Scenes as source code:
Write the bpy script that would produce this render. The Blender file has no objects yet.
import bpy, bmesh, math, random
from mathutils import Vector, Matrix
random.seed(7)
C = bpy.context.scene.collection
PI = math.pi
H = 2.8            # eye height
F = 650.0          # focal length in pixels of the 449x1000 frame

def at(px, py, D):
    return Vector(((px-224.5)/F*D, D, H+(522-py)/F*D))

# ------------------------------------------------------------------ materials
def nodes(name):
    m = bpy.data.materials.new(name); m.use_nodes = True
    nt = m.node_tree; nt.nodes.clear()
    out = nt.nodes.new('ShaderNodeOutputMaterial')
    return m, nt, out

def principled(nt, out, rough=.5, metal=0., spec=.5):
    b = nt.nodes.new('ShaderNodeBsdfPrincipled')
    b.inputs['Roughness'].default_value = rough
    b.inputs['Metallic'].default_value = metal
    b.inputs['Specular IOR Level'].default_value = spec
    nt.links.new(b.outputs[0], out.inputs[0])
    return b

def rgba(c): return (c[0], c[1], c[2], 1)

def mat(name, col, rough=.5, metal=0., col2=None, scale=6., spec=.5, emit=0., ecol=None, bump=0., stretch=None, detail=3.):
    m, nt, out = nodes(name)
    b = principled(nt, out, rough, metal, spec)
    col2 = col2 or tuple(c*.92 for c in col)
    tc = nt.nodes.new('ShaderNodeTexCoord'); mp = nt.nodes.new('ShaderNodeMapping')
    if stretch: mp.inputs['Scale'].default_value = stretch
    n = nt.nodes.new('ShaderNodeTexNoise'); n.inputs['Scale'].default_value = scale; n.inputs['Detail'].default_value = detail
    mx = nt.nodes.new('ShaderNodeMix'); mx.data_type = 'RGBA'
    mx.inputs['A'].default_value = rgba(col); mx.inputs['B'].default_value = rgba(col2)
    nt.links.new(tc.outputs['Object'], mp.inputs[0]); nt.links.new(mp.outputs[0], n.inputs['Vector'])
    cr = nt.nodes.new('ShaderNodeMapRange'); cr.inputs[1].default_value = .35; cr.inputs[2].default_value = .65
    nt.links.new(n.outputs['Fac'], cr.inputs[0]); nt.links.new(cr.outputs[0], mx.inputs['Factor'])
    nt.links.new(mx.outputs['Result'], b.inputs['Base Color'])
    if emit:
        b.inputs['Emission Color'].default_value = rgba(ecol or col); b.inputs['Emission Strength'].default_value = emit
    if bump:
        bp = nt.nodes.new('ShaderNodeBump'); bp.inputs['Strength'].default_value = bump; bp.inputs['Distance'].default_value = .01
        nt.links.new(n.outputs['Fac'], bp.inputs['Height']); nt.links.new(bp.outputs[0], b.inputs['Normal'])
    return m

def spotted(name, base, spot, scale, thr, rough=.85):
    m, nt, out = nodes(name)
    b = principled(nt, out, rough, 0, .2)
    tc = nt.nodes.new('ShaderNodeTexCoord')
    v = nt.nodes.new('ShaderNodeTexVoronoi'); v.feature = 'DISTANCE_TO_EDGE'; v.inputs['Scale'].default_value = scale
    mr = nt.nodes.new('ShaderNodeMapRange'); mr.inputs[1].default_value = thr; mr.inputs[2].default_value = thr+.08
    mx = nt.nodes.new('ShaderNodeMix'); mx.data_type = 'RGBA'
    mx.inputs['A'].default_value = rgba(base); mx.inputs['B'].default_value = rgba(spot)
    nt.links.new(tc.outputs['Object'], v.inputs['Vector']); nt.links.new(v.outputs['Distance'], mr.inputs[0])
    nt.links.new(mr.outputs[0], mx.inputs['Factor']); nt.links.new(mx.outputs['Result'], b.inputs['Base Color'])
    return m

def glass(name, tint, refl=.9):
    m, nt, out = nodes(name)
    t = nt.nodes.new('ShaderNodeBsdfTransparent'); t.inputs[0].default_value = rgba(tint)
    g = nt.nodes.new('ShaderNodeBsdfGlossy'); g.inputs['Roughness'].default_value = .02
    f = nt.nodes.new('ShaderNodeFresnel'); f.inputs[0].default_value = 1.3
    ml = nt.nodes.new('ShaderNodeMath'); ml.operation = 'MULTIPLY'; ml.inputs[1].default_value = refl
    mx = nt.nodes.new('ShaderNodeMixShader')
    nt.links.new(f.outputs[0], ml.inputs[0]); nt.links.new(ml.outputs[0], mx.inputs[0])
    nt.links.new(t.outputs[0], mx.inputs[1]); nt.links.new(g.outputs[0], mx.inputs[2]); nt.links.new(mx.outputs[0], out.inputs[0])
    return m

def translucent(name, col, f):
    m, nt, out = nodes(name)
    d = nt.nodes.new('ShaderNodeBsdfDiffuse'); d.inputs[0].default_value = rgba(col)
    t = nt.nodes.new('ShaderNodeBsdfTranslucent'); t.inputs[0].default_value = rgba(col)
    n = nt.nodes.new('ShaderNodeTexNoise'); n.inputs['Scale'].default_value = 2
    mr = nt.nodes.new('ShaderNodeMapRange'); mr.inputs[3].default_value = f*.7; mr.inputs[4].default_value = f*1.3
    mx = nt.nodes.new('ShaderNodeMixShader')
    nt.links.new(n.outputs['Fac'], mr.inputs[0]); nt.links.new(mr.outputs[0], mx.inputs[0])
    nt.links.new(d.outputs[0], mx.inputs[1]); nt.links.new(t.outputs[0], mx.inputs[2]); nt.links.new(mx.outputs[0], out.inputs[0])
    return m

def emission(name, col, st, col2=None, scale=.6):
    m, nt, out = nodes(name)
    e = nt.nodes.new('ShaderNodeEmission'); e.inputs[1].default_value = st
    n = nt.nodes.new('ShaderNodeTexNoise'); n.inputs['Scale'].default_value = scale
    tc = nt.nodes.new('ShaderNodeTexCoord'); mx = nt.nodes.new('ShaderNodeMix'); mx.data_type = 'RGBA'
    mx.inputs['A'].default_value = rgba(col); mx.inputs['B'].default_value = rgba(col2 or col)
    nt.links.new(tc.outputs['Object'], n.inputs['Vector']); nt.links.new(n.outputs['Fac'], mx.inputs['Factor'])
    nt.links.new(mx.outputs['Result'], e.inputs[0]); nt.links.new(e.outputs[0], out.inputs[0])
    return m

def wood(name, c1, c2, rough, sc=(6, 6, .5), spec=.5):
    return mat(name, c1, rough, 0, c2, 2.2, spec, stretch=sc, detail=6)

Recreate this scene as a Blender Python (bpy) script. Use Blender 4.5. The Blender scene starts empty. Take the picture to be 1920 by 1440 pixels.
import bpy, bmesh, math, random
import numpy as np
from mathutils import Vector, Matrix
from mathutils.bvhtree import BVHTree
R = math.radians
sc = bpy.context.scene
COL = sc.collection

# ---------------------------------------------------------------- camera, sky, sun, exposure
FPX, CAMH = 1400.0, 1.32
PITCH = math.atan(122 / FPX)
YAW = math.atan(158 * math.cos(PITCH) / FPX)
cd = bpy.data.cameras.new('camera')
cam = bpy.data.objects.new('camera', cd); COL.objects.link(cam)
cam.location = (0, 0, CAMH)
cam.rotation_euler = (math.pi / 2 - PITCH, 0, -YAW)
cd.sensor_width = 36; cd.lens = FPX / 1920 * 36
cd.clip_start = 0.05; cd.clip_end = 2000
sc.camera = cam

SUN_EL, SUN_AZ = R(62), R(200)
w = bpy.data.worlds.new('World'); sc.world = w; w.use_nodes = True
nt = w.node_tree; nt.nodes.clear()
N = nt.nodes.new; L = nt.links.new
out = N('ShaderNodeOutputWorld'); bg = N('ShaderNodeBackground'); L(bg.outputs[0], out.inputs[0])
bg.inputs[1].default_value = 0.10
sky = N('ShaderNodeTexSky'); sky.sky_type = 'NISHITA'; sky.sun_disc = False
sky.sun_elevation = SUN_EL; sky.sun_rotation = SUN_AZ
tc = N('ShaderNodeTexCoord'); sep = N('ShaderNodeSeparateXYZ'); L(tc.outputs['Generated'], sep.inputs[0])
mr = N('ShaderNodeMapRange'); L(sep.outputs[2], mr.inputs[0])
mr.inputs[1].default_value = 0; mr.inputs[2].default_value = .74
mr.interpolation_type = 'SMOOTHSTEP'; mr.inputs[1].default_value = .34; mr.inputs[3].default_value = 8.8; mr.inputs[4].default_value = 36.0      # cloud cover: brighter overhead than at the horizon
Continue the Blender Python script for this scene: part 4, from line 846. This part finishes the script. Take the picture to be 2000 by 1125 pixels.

What you should do:
Gather up the lines that contain the word "Python".

Solution for this problem:
Recreate this scene as a Blender Python (bpy) script. Use Blender 4.5. The Blender scene starts empty. Take the picture to be 1920 by 1440 pixels.
Continue the Blender Python script for this scene: part 4, from line 846. This part finishes the script. Take the picture to be 2000 by 1125 pixels.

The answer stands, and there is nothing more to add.